Beloved
"Richly rewarding … a novel to be savored."
--Romantic Times Magazine
A cottage by the sea: it's a dream come true for Jane Drew. Too bad it comes with a ghost -- and a soulfully seductive neighbor who'd just as soon boot Jane off the island.
When you're seriously unattached and recently unemployed, the inheritance of a cottage on Nantucket Island might seem like a really Good Thing. The fact that the house is ramshackle and possibly haunted? Mere details. Jane Drew never actually believed the neighbors' murmurs about her great-aunt being either a psychic or a witch, much less a psychic witch. Still, a series of eerie events soon has her convinced that the spirit of a beautiful Quaker is roaming the place, and it seems clear that it will take more than a smile and a wave goodbye to make the spirit leave. If Jane is to move things along, she's going to have to think like an islander. But she's a Boston graphic designer with no experience of the island or its history, and she could use a little local knowledge in her quest.

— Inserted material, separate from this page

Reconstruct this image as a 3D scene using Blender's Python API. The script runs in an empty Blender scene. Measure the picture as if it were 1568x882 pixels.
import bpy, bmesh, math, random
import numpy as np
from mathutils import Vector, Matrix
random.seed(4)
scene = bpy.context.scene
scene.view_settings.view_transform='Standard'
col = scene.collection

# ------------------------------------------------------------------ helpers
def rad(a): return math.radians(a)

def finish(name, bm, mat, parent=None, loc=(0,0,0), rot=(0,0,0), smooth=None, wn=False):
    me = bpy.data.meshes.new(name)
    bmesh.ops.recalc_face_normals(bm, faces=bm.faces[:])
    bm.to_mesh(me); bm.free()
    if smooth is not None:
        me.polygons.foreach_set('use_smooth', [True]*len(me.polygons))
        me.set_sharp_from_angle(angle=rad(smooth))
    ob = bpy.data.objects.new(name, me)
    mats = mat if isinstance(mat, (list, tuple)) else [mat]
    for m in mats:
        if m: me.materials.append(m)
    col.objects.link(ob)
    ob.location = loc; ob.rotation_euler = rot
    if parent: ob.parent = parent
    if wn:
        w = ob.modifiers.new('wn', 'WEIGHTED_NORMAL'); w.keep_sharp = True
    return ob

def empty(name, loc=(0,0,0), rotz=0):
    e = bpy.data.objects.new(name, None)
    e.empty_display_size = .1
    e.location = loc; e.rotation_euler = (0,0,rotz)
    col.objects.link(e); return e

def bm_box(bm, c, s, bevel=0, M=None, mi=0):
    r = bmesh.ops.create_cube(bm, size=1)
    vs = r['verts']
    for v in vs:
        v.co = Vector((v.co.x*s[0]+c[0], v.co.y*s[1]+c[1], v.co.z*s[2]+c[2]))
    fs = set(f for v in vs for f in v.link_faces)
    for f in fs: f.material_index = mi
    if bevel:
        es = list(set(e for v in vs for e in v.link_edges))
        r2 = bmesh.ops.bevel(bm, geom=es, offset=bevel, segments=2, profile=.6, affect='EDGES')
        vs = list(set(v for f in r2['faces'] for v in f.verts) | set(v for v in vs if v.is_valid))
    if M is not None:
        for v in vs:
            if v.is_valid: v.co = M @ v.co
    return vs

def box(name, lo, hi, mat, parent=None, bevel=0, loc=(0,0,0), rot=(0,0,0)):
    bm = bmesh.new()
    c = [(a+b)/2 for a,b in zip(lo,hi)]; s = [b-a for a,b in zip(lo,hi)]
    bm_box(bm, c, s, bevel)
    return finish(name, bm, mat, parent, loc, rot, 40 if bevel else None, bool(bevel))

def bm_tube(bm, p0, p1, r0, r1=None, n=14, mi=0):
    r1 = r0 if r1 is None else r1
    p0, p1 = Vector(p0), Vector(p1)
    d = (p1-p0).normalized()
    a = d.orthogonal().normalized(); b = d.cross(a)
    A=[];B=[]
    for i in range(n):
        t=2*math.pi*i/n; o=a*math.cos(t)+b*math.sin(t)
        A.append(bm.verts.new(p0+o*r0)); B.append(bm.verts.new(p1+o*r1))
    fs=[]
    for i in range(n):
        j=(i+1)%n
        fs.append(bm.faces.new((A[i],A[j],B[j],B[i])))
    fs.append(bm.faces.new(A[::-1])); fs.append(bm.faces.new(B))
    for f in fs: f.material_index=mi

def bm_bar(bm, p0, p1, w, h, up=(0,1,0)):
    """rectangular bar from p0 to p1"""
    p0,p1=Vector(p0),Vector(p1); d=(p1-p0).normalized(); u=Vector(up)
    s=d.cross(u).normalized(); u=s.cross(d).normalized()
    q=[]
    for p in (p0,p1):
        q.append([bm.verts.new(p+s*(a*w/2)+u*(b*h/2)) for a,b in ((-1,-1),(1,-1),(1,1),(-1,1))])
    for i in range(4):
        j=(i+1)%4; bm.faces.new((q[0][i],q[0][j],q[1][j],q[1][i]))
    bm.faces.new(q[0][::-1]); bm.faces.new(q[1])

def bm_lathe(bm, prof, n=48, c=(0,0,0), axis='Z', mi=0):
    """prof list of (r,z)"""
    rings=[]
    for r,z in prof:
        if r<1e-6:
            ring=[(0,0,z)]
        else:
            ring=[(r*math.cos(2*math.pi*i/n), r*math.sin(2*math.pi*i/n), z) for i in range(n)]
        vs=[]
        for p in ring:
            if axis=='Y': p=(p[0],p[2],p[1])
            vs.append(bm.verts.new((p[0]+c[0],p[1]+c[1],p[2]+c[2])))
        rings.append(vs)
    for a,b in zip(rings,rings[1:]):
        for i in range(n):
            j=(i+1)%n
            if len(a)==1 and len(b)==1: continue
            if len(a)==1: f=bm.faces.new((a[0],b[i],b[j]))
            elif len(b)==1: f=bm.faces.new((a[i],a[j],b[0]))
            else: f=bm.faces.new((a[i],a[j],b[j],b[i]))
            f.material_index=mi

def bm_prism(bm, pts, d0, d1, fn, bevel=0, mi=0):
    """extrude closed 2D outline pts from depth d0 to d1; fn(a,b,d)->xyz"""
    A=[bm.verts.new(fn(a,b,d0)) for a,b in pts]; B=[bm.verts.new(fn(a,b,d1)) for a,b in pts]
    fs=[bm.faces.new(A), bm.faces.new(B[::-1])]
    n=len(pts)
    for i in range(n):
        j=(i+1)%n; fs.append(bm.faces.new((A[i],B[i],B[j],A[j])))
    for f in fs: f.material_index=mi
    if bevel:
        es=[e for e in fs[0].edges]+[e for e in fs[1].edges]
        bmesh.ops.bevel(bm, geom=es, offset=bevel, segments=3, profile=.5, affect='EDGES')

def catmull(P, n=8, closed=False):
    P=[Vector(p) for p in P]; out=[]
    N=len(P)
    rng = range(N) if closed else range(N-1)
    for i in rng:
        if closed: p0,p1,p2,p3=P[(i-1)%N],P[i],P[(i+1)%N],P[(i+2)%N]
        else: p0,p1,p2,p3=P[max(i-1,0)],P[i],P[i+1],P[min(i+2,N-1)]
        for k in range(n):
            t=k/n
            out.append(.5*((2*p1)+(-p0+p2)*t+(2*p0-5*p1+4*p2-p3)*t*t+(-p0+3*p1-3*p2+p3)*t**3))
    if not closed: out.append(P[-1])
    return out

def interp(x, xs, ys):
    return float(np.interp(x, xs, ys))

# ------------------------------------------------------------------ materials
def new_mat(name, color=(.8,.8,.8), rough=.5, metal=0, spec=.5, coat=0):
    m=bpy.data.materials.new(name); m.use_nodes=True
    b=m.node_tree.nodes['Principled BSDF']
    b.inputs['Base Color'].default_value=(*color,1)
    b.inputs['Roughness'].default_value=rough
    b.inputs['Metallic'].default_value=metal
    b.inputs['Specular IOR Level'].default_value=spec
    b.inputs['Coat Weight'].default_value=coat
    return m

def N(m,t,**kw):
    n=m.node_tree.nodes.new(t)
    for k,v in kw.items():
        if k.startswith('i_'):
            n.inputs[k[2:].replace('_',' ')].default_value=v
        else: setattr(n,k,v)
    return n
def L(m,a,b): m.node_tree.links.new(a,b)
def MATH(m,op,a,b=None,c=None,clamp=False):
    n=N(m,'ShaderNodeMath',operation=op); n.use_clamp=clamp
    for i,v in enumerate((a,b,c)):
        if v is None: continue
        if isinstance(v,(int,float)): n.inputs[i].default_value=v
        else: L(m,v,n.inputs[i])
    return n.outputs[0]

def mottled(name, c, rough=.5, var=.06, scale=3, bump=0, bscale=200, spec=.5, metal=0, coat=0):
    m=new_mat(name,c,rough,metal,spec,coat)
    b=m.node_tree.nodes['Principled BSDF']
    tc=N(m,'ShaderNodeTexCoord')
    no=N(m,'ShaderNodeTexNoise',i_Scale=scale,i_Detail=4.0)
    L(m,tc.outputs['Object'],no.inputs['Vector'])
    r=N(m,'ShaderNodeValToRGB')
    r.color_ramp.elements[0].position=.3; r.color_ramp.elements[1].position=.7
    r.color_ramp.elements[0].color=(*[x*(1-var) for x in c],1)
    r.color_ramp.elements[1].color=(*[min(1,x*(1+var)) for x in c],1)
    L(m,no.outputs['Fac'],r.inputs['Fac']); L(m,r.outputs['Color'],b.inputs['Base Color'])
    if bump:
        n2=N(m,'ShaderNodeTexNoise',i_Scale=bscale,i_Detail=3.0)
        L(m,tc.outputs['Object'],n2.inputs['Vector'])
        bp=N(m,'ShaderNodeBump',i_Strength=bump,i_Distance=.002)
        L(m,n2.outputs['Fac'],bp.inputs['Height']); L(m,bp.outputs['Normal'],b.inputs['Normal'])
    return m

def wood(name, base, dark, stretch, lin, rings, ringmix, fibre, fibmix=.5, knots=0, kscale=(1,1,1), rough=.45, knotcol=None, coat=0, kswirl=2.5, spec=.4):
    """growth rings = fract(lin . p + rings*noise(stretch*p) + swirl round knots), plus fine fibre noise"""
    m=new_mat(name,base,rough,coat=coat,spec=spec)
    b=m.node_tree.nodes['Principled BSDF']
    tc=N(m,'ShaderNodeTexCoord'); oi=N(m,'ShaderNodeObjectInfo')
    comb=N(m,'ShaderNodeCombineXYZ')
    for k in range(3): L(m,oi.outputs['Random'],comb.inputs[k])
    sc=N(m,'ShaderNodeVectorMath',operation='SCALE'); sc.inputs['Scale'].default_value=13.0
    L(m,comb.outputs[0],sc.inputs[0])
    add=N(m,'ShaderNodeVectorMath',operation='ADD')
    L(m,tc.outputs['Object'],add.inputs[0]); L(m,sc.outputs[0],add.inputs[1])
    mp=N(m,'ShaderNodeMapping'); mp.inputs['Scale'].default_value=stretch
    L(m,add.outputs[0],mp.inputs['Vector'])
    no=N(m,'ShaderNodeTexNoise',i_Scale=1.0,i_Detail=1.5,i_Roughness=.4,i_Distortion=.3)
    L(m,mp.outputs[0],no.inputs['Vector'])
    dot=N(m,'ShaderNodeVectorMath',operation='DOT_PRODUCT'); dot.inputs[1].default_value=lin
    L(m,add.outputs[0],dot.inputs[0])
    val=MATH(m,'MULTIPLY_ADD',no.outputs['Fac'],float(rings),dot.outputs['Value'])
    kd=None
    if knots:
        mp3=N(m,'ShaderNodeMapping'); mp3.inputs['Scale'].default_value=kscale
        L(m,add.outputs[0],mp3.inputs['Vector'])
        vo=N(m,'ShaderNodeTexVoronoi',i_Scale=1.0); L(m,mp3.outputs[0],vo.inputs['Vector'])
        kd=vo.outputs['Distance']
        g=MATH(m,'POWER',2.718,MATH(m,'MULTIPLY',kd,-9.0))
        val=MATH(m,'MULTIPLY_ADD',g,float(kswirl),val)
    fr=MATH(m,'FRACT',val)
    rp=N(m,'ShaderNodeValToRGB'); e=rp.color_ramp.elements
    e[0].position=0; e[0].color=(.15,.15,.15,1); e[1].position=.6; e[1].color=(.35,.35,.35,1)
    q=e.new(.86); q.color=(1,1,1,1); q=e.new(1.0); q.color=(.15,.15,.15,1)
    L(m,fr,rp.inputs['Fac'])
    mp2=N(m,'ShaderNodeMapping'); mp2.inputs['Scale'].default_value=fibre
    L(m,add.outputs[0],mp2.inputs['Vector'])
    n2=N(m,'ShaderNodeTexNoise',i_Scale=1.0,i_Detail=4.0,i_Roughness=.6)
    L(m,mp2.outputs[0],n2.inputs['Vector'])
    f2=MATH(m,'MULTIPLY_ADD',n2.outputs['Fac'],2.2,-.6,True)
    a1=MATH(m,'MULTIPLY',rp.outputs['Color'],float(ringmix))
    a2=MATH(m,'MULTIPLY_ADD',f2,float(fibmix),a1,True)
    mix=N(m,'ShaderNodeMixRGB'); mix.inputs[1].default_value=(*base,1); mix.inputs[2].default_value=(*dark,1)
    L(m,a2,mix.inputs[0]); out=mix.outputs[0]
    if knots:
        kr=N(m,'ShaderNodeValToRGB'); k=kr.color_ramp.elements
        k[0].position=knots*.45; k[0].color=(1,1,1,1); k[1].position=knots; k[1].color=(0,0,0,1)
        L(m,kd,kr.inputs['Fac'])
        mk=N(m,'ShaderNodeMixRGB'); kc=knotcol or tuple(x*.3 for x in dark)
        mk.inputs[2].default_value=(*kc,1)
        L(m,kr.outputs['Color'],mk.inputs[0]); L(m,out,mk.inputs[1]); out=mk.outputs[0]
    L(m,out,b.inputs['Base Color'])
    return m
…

There is no one more local than the aloof, wary, and impossibly seductive Mac McKenzie. Descended from generations of hard-working islanders, Mac has very clear opinions of off-islanders, and he's not afraid to express them. He has little patience for New Age types, moneyed types, and those for whom "antiquing" is a verb. He regards spaghetti as noodles, not pasta, and he drinks water from a tap, not a bottle. He's suspicious of people who design graphics, whatever those are. And he doesn't believe in ghosts. Period. When he finds himself up against the insistent, persistent, infinitely irritating Jane Drew with her knack for complicating his life, he does what any self-respecting islander would and shrugs her off -- for a while, anyway. But Mac understands, as Jane does not, that not every force is benign ... and not every force is otherworldly.